What You Need To Know

  • You can read the full Spectrum News/Ipsos poll results here

  • According to the poll, 60% of Angelenos support the Black Lives Matter movement, versus 30% who do not

  • An Ipsos analyst has found that social justice movements have gained popularity over the years, in accordance with the spread of highly-publicized excessive force incidents and police killings

  • One scholar believes that the increase in support can be attributed to the widespread use of cellphone cameras capturing these assaults and killings

According to an exclusive Spectrum News/Ipsos poll, Angelenos are split nearly down the middle when it comes to whether local governments should reduce police department budgets to increase investment in social programs. Forty-six percent of those surveyed in the Los Angeles area supported the idea of reducing local police budgets, versus 45% who opposed reductions.

Yet more than two-thirds of surveyed Angelenos agree that the use of excessive force against Black or African American people is a widespread problem (68% agreeing, 27% disagreeing), and 60% of Angelenos support the Black Lives Matter movement, versus 30% who do not.

What this tells Chris Jackson, senior vice president of Ipsos, is that people passionately support social-justice causes in the immediate aftermath of a “horrible event” — such as the killings of George Floyd or Breonna Taylor by police. And though that passion inevitably fades, he’s found that the greater sentiment of support for social justice movements has grown over time.

“We’ve certainly seen support for Black Lives Matter decline a bit since the heart of when the protests were happening in June,” Jackson said. “But it’s still much more robust than it was during the protests in Ferguson,” in 2014, following the killing of Michael Brown by police officers.

Dr. Erroll Southers, of USC’s Price School of Public Policy, finds it interesting that people across Los Angeles and California alike have gotten on the same page regarding issues of racial inequality and excessive force.

“But the other thing I find interesting about ‘defunding the police’ is that even though African Americans and Latinx people were stopped three-to-four times more than white Angelenos, those communities of color called the police at a rate higher than other communities,” Southers said, “which means they still want the police.”

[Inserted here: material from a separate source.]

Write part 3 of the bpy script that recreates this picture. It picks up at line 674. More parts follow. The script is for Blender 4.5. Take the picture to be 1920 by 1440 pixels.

Southers is the director of USC’s Safe Communities Institute, a retired police officer, and a former Chief of Homeland Security and Intelligence for the Los Angeles World Airports Police Department. He has also opposed the movement to defund policing. In October, Southers’s team released a report indicating that police stop people of color significantly more than white Angelenos, but that citizen-initiated calls for police have increased in recent years.

“What I’m seeing in this survey and in our survey is that people are still not hesitant to call for police to respond to issues that require them,” Southers said. “Don’t get me wrong; that doesn’t remove the need for policing to inject a little bit of humanity into what they’re doing.” 

Officers, he said, end up coming out of training more prepared for the 3% of times that calls may end with violence, rather than the 97% of calls that are peaceful. “They come out more as warriors than going into a community acting like a guardian,” Southers said.

Where the growth in support for social movements such as Black Lives Matter comes from, Southers believes, is the widespread growth of cellphone cameras.

Southers, along with many other members of the Black community, thought that the 1993 trial of LAPD officers filmed beating Rodney King would end the disbelief that people of color face when they accused police of excessive force. When those officers were acquitted, he—like many others—was stunned.

“But now, there are so many videos,” he said. “That’s the reason you’re seeing the increase in support for BLM and the belief that excessive force is systemic. That’s just the video we’re seeing, this documentation now.”